GOAL | Repeat, exactly and only, the lines from the beginning of the data through the line with "bm, M_ink, t)". Pictures are left out.

GIVEN DATA |
───
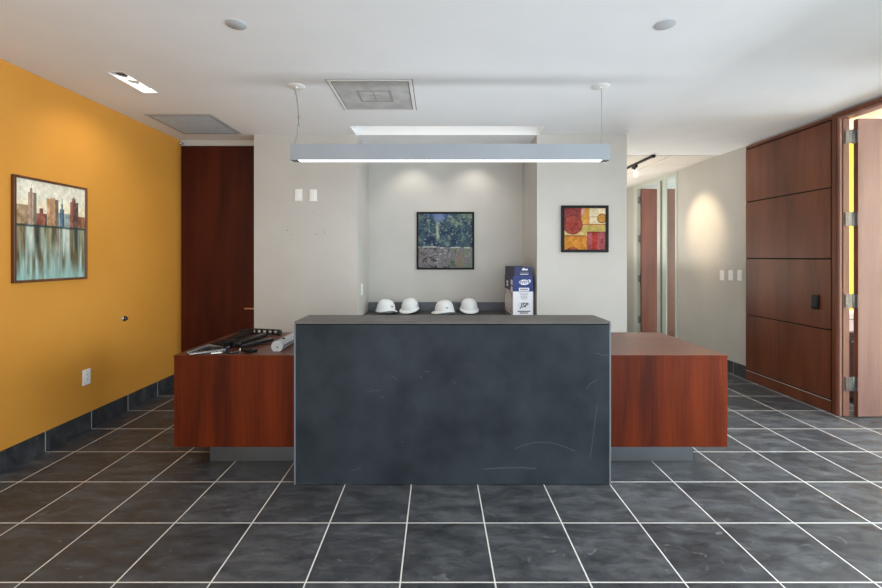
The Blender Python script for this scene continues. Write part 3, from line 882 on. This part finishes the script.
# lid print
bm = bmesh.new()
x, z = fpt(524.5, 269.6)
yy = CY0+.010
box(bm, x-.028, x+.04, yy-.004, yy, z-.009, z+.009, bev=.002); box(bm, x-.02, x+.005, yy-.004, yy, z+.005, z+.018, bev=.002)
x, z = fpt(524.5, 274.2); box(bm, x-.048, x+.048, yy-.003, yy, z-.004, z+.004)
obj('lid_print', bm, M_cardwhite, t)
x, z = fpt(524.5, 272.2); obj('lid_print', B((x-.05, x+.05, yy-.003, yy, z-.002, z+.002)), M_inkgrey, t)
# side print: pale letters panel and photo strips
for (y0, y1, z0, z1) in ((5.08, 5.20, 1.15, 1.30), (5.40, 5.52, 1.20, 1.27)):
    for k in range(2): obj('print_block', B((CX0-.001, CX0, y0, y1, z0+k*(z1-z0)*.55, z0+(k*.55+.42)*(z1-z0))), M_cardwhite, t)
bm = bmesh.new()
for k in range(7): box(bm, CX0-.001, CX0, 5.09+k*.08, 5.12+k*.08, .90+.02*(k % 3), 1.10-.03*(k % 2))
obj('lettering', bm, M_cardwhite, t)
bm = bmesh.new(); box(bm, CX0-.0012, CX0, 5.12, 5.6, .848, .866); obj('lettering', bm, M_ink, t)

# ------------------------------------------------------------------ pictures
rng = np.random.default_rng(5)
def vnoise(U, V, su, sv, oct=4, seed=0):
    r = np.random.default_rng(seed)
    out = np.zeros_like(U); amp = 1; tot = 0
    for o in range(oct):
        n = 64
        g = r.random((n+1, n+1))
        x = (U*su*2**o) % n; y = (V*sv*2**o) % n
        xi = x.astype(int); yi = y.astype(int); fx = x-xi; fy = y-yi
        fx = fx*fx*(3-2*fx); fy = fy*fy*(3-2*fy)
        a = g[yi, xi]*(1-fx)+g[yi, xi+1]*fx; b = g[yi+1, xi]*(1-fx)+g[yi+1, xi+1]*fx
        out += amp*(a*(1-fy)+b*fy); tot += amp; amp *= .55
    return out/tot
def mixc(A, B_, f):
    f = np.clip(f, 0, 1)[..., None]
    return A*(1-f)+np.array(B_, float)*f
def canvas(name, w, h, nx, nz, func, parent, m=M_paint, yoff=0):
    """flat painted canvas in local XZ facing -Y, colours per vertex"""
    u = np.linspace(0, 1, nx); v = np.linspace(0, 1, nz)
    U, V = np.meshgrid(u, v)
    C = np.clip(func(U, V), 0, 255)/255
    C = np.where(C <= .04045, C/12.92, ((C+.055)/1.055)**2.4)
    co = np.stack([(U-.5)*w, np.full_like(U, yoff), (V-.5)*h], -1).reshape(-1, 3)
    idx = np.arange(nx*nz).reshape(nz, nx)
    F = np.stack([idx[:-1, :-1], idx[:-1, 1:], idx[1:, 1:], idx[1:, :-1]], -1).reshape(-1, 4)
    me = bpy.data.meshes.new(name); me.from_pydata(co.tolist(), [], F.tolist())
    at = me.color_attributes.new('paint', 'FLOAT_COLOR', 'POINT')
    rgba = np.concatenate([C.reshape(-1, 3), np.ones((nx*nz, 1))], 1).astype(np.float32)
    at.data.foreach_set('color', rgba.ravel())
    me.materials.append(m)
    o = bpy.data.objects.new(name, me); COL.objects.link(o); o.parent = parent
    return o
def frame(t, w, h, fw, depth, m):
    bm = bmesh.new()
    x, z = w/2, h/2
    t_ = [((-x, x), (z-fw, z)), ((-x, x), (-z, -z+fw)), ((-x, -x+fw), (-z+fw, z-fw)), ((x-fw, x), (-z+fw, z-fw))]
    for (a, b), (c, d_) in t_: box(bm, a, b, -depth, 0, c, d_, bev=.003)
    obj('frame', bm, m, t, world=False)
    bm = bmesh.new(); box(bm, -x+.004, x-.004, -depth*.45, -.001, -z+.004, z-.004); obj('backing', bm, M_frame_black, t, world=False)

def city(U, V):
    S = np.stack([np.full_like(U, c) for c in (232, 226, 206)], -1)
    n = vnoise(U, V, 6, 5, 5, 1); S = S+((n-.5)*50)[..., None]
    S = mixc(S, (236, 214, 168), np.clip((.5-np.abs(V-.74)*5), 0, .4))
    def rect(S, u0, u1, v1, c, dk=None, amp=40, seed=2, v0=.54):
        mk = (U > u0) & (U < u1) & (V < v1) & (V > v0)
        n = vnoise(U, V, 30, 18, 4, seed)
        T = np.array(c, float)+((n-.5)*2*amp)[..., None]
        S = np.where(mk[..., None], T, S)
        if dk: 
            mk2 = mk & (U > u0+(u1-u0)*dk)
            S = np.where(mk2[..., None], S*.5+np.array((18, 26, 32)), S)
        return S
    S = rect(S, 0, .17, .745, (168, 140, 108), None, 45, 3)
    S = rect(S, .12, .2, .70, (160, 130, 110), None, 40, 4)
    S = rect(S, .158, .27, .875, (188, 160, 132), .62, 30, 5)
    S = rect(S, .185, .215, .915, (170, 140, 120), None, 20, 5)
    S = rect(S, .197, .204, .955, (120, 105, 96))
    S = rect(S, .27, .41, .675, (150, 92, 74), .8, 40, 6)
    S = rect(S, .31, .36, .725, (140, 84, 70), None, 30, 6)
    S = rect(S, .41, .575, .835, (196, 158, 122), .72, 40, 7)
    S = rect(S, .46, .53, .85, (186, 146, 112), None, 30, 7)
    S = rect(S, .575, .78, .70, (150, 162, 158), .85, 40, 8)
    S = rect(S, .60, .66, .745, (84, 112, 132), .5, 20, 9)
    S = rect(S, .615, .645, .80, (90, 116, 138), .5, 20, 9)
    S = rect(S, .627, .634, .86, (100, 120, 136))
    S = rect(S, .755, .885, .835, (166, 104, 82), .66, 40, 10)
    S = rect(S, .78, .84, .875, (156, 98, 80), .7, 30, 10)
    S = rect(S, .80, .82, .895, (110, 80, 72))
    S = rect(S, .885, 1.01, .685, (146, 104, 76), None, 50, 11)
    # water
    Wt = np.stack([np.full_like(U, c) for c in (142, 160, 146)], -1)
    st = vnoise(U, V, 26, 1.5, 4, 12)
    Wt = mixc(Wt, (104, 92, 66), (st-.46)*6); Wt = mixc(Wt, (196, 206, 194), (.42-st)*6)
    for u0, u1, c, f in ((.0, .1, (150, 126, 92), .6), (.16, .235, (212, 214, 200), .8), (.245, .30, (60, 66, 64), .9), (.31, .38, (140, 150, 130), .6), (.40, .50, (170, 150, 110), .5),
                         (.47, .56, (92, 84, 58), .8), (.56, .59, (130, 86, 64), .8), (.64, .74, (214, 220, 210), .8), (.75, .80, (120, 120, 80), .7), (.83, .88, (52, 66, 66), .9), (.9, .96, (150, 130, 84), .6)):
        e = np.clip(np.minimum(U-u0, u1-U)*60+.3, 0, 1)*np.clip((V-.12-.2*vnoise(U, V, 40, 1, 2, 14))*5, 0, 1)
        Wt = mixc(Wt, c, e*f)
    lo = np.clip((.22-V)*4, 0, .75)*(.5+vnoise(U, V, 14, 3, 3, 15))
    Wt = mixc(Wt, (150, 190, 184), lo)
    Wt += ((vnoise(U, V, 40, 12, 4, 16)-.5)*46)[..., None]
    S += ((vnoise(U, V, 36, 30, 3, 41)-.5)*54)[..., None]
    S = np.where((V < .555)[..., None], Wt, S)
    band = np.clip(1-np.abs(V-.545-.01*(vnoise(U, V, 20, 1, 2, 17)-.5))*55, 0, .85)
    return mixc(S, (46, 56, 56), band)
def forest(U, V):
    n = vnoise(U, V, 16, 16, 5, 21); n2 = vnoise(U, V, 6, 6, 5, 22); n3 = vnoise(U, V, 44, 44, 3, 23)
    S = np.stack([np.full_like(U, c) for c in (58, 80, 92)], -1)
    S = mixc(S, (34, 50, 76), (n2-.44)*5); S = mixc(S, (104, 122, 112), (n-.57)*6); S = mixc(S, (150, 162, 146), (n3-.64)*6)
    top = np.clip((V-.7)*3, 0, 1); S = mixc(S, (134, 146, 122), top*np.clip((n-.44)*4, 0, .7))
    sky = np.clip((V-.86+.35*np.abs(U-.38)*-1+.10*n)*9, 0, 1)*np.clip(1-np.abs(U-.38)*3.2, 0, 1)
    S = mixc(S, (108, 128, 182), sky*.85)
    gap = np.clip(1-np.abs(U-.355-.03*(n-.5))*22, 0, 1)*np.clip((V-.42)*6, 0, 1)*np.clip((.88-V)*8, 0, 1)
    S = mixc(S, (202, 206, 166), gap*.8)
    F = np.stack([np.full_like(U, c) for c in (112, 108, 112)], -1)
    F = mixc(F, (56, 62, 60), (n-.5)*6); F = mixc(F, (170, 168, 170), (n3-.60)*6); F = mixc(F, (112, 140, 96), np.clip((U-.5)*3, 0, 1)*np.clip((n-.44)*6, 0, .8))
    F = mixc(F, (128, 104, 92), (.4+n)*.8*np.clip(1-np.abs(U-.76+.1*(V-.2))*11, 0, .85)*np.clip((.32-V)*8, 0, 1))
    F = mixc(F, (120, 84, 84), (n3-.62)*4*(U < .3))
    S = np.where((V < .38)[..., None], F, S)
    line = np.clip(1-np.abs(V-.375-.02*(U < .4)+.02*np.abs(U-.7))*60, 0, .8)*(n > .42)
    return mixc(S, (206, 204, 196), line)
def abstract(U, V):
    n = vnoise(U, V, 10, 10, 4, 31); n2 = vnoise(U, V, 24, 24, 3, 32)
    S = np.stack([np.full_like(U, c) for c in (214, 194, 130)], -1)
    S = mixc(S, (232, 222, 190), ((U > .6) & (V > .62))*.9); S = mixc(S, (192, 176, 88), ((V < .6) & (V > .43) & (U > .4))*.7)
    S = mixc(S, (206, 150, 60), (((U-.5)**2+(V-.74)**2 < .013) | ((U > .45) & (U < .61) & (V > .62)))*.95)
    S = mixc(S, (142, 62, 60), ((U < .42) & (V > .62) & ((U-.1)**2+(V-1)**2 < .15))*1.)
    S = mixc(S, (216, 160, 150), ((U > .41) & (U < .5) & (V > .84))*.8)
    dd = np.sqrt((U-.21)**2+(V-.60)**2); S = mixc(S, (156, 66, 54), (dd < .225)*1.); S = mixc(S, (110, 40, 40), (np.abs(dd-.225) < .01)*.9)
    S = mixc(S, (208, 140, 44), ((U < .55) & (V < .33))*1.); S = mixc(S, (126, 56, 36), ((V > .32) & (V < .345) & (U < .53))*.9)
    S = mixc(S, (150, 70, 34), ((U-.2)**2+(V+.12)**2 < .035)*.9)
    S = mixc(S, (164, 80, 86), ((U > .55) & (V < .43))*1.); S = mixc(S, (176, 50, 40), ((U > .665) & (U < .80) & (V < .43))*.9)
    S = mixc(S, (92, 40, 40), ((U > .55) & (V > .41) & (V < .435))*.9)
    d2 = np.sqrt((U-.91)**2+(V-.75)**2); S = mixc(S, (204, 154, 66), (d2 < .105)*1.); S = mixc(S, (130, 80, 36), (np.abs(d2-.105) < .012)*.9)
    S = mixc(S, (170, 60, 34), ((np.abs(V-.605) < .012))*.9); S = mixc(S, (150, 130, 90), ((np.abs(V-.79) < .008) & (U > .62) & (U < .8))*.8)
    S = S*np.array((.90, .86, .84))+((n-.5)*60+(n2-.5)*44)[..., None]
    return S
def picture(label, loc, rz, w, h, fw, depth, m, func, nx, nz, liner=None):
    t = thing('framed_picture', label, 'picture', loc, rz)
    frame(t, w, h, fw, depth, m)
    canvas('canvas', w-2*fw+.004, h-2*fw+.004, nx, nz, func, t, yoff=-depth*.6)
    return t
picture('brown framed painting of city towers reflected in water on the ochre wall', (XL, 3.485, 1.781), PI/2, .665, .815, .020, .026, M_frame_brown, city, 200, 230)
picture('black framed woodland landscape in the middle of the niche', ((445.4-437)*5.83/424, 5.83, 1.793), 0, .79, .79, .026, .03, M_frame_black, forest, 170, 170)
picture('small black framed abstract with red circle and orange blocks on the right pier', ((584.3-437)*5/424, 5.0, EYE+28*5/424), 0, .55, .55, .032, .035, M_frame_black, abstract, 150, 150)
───
SOLVED PROBLEM |
The Blender Python script for this scene continues. Write part 3, from line 882 on. This part finishes the script.
# lid print
bm = bmesh.new()
x, z = fpt(524.5, 269.6)
yy = CY0+.010
box(bm, x-.028, x+.04, yy-.004, yy, z-.009, z+.009, bev=.002); box(bm, x-.02, x+.005, yy-.004, yy, z+.005, z+.018, bev=.002)
x, z = fpt(524.5, 274.2); box(bm, x-.048, x+.048, yy-.003, yy, z-.004, z+.004)
obj('lid_print', bm, M_cardwhite, t)
x, z = fpt(524.5, 272.2); obj('lid_print', B((x-.05, x+.05, yy-.003, yy, z-.002, z+.002)), M_inkgrey, t)
# side print: pale letters panel and photo strips
for (y0, y1, z0, z1) in ((5.08, 5.20, 1.15, 1.30), (5.40, 5.52, 1.20, 1.27)):
    for k in range(2): obj('print_block', B((CX0-.001, CX0, y0, y1, z0+k*(z1-z0)*.55, z0+(k*.55+.42)*(z1-z0))), M_cardwhite, t)
bm = bmesh.new()
for k in range(7): box(bm, CX0-.001, CX0, 5.09+k*.08, 5.12+k*.08, .90+.02*(k % 3), 1.10-.03*(k % 2))
obj('lettering', bm, M_cardwhite, t)
bm = bmesh.new(); box(bm, CX0-.0012, CX0, 5.12, 5.6, .848, .866); obj('lettering', bm, M_ink, t)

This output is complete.